Cependant, en rebattant les cartes, en changeant de focale, d’autres différences de diverses natures ainsi que des disparités auraient des chances d’apparaître, surtout dans un tel projet international. En effet, toute recherche sur le patrimoine porte avec elle sa propre culture, dans un temps et un espace donnés. Cette culture est-elle intériorisée ? Le patrimoine fait-il l’objet d’un consensus ? Quelle interprétation en est proposée et selon quelle grille de lecture ? Bien souvent les réalités différent derrière un vocabulaire commun (patrimoine, identité, interprétation, approche holistique, gouvernance, démarche participative, évaluation, etc.) ce qui appelle à clarifier et à expliciter les concepts utilisés.

Facteur de complexité, cette diversité polymorphe est donc un atout à la condition de la prendre en compte. Il serait dommageable pour le patrimoine européen et pour les politiques mises en œuvre, d’en faire abstraction.

 

 3. De l’étude à l’action : promouvoir une démarche collaborative

Les résultats de l’étude nous ont inspiré une série de recommandations.
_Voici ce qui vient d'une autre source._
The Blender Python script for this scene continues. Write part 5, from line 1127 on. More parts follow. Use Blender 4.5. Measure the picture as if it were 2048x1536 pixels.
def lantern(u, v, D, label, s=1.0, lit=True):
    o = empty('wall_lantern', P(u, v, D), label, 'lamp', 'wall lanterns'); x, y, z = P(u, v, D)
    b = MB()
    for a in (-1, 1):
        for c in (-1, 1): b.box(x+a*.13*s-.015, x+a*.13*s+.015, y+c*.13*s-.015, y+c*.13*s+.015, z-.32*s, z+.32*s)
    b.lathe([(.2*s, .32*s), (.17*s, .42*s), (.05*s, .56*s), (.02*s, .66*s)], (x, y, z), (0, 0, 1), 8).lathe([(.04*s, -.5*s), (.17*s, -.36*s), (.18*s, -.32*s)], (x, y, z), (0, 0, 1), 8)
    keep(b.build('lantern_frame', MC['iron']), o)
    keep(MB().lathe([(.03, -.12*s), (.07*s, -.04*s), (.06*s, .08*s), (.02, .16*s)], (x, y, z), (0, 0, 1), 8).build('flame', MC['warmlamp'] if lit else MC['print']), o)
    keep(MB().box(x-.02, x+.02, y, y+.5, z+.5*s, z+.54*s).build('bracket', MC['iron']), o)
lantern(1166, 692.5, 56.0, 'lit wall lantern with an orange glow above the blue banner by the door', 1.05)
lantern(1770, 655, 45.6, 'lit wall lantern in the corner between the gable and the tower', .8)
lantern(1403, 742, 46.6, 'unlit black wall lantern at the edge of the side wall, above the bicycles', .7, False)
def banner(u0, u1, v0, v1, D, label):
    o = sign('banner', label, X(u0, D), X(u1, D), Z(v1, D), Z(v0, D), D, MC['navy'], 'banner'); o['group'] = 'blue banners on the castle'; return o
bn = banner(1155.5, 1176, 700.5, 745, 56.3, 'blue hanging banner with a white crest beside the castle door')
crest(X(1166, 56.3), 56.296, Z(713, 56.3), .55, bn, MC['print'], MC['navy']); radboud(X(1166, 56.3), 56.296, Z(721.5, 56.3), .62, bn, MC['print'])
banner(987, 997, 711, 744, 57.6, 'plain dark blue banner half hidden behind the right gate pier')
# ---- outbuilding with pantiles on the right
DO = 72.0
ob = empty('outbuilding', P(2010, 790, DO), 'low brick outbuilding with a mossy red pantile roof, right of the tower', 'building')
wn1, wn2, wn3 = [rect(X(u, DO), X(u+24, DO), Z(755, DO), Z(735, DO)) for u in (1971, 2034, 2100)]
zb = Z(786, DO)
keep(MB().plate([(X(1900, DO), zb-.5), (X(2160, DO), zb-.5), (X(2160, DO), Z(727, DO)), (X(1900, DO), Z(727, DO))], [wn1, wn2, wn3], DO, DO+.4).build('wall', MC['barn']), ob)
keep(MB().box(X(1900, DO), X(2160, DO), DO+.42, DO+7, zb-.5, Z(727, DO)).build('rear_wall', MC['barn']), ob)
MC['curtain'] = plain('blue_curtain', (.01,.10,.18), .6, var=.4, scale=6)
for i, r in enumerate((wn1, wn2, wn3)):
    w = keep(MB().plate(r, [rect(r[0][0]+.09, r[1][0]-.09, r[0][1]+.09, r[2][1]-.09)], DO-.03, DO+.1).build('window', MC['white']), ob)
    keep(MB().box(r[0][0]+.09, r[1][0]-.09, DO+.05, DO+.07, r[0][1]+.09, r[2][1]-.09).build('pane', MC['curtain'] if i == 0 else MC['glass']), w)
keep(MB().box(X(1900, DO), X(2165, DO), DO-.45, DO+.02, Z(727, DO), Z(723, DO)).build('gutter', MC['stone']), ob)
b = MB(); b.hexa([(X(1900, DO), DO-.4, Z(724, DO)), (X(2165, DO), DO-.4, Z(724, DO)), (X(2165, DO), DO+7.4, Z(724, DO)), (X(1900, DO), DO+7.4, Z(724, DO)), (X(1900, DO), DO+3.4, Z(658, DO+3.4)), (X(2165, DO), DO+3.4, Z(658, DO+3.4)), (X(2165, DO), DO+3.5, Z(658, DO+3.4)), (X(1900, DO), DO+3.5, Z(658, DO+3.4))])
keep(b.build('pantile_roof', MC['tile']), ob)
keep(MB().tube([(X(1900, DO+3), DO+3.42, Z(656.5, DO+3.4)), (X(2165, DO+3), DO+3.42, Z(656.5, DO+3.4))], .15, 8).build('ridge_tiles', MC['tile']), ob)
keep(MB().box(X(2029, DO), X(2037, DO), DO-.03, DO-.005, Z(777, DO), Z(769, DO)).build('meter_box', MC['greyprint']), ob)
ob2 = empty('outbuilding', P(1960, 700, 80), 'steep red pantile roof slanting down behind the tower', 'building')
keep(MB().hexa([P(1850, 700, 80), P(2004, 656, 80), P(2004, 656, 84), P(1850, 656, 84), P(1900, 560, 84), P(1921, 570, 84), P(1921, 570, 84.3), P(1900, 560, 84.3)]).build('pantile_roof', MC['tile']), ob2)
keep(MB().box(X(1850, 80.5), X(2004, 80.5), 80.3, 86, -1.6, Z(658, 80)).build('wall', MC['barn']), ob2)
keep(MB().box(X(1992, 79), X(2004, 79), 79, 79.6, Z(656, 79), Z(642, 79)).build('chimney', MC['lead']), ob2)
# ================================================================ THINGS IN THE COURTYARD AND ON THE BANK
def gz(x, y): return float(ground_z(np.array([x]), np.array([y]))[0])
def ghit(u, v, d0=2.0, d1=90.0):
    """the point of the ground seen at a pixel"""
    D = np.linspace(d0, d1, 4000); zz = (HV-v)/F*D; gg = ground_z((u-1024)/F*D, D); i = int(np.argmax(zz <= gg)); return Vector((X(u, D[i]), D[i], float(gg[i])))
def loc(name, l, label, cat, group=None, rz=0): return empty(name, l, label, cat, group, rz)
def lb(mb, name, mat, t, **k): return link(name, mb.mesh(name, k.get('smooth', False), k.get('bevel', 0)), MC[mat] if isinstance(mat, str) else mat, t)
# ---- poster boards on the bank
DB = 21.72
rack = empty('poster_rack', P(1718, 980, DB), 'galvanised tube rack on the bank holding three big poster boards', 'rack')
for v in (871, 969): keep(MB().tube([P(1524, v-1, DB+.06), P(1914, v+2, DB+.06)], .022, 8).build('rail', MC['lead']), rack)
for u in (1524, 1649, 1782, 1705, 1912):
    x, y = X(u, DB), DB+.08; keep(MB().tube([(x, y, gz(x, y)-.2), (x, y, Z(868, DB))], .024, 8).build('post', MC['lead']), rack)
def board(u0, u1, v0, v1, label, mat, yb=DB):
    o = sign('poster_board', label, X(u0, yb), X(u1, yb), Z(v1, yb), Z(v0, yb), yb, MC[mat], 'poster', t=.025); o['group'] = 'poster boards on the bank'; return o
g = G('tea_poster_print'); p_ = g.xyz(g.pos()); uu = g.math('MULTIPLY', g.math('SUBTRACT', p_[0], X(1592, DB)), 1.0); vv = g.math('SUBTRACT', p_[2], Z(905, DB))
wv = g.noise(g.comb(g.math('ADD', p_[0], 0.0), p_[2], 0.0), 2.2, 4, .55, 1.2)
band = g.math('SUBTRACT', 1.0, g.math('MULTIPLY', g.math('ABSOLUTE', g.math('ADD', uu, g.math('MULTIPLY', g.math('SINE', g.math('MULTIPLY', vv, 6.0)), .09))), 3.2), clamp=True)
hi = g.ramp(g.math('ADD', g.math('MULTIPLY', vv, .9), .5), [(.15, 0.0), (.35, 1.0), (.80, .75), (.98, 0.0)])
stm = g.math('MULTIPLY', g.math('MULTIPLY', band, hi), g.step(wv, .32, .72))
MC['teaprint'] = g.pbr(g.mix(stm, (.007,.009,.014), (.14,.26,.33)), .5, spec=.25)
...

Il me semble que chacun ici, sur son propre terrain, en fonction de ses activités et priorités, peut se saisir d’une ou plusieurs préconisations et contribuer à les concrétiser.

Par exemple, comme universitaire et chercheur, je voudrais mettre l’accent sur la recherche et la formation dans le secteur culturel et patrimonial. Nous serons tous d’accord sur l’enjeu que ce double volet représente pour l’Europe. Ici, au moment où nous remettons entre vos mains cette étude qui a vocation à être très largement diffusée, je souhaite me prononcer en faveur développement de la recherche fondée sur un équilibre entre la rigueur scientifique et son utilité sociale, au service du mieux-être de la société. En d’autres termes, l’enjeu est de s’opposer à la fois au radicalisme de la recherche académique, parfois déconnectée de la réalité, et à l’instrumentalisation de la recherche à des fins politiciennes. L’objectif est de proposer aux décideurs l’analyse d’une situation et les moyens de faire des choix éclairés.

Ce parti étant pris, il convient de soutenir la coopération entre chercheurs et acteurs du patrimoine. Il s’agit, tout en respectant les spécificités et l’éthique de chacun, d’enrichir la connaissance d’un territoire ou d’un problème par le croisement des regards et la réciprocité des échanges.

Cela suppose de :

  • mieux informer les acteurs du secteur du patrimoine (élus, décideurs, faiseurs d’opinion, chercheurs, responsables de structures privées ou publiques, société civile, etc.) et des secteurs voisins (culture, économie, environnement, secteur social notamment) sur l’actualité européenne de la culture (communication 2014, déclaration de Namur, etc. citées dans la 1ère partie du rapport)
  • favoriser l’articulation entre les niveaux de territoire (régional, national, européen) par la sensibilisation, l’information et la formation de toutes les parties prenantes
  • proposer et diffuser largement aux chercheurs des programmes pertinents sur des problématiques actuelles ou émergentes
  • développer des échanges transdisciplinaires entre chercheurs (seniors & juniors) sur des problématiques communes et plusieurs niveaux de territoire
  • former de groupes de recherche pluridisciplinaires et / ou internationaux (élaborer, confronter, évaluer concepts, méthodes, modèles, indicateurs, résultats)
  • Rendre accessibles au plus grand nombre les résultats de la recherche, c’est-à dire diffuser largement et rendre la matière compréhensible
  • instaurer le cadre favorable à un dialogue régulier fondé sur une relation de confiance et de respect mutuels
  • promouvoir la formation tout au long de la vie dans le secteur patrimonial
  • préparer des groupes (chercheurs / acteurs) à un travail collectif et pluridiciplinaire, à une approche holistique

De telles expériences sont concluantes dans plusieurs régions (ex. Conférence régionale consultative de la culture / CRCC Pays de la Loire, France). Elles alimentent un mouvement itératif qui ne peut que profiter à une gouvernance plus participative en faveur du patrimoine « qui compte tant pour l’Europe ».